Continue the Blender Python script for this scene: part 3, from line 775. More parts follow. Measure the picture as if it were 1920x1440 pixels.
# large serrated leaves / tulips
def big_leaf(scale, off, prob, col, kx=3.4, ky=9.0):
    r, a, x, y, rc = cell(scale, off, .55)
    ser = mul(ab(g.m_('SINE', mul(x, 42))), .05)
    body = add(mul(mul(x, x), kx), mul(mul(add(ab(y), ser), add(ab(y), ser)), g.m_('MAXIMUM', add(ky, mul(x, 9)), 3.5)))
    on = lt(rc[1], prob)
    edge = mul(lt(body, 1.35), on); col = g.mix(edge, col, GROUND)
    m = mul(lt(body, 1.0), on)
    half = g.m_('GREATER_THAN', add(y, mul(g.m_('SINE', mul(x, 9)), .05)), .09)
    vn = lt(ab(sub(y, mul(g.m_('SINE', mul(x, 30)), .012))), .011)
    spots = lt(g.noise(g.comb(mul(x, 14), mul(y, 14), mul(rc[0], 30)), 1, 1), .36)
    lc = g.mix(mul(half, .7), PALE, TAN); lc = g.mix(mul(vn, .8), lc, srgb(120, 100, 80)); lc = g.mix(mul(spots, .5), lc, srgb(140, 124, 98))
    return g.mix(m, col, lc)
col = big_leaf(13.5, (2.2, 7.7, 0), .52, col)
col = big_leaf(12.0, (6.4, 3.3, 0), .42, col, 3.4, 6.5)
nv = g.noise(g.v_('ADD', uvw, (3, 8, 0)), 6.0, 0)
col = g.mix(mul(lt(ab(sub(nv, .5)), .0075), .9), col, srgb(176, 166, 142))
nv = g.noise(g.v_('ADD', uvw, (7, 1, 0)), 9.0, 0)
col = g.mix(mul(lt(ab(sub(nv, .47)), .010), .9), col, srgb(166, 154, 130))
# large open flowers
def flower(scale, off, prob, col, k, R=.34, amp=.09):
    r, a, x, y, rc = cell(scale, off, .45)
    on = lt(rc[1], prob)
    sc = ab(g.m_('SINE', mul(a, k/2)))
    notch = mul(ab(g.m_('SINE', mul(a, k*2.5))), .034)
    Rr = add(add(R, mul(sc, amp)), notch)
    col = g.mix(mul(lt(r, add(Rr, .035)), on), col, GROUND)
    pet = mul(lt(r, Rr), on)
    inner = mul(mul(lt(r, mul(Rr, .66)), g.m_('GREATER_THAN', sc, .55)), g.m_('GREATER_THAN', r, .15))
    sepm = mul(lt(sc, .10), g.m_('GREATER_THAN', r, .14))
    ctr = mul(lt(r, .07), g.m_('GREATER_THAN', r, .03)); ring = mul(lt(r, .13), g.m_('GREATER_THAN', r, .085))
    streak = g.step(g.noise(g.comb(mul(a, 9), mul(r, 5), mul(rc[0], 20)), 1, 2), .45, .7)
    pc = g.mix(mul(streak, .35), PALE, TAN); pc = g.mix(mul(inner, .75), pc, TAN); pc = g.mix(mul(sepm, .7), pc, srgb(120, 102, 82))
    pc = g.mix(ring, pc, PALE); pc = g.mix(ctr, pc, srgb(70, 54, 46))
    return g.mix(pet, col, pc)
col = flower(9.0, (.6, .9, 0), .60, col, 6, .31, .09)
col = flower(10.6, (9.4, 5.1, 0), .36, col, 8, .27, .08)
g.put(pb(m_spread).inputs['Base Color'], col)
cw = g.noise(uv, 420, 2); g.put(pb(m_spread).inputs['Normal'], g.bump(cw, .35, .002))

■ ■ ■

§ **Exercise description**:
Extract all lines as given.

§ **Reply**:
Continue the Blender Python script for this scene: part 3, from line 775. More parts follow. Measure the picture as if it were 1920x1440 pixels.
# large serrated leaves / tulips
def big_leaf(scale, off, prob, col, kx=3.4, ky=9.0):
    r, a, x, y, rc = cell(scale, off, .55)
    ser = mul(ab(g.m_('SINE', mul(x, 42))), .05)
    body = add(mul(mul(x, x), kx), mul(mul(add(ab(y), ser), add(ab(y), ser)), g.m_('MAXIMUM', add(ky, mul(x, 9)), 3.5)))
    on = lt(rc[1], prob)
    edge = mul(lt(body, 1.35), on); col = g.mix(edge, col, GROUND)
    m = mul(lt(body, 1.0), on)
    half = g.m_('GREATER_THAN', add(y, mul(g.m_('SINE', mul(x, 9)), .05)), .09)
    vn = lt(ab(sub(y, mul(g.m_('SINE', mul(x, 30)), .012))), .011)
    spots = lt(g.noise(g.comb(mul(x, 14), mul(y, 14), mul(rc[0], 30)), 1, 1), .36)
    lc = g.mix(mul(half, .7), PALE, TAN); lc = g.mix(mul(vn, .8), lc, srgb(120, 100, 80)); lc = g.mix(mul(spots, .5), lc, srgb(140, 124, 98))
    return g.mix(m, col, lc)
col = big_leaf(13.5, (2.2, 7.7, 0), .52, col)
col = big_leaf(12.0, (6.4, 3.3, 0), .42, col, 3.4, 6.5)
nv = g.noise(g.v_('ADD', uvw, (3, 8, 0)), 6.0, 0)
col = g.mix(mul(lt(ab(sub(nv, .5)), .0075), .9), col, srgb(176, 166, 142))
nv = g.noise(g.v_('ADD', uvw, (7, 1, 0)), 9.0, 0)
col = g.mix(mul(lt(ab(sub(nv, .47)), .010), .9), col, srgb(166, 154, 130))
# large open flowers
def flower(scale, off, prob, col, k, R=.34, amp=.09):
    r, a, x, y, rc = cell(scale, off, .45)
    on = lt(rc[1], prob)
    sc = ab(g.m_('SINE', mul(a, k/2)))
    notch = mul(ab(g.m_('SINE', mul(a, k*2.5))), .034)
    Rr = add(add(R, mul(sc, amp)), notch)
    col = g.mix(mul(lt(r, add(Rr, .035)), on), col, GROUND)
    pet = mul(lt(r, Rr), on)
    inner = mul(mul(lt(r, mul(Rr, .66)), g.m_('GREATER_THAN', sc, .55)), g.m_('GREATER_THAN', r, .15))
    sepm = mul(lt(sc, .10), g.m_('GREATER_THAN', r, .14))
    ctr = mul(lt(r, .07), g.m_('GREATER_THAN', r, .03)); ring = mul(lt(r, .13), g.m_('GREATER_THAN', r, .085))
    streak = g.step(g.noise(g.comb(mul(a, 9), mul(r, 5), mul(rc[0], 20)), 1, 2), .45, .7)
    pc = g.mix(mul(streak, .35), PALE, TAN); pc = g.mix(mul(inner, .75), pc, TAN); pc = g.mix(mul(sepm, .7), pc, srgb(120, 102, 82))
    pc = g.mix(ring, pc, PALE); pc = g.mix(ctr, pc, srgb(70, 54, 46))
    return g.mix(pet, col, pc)
col = flower(9.0, (.6, .9, 0), .60, col, 6, .31, .09)
col = flower(10.6, (9.4, 5.1, 0), .36, col, 8, .27, .08)
g.put(pb(m_spread).inputs['Base Color'], col)
cw = g.noise(uv, 420, 2); g.put(pb(m_spread).inputs['Normal'], g.bump(cw, .35, .002))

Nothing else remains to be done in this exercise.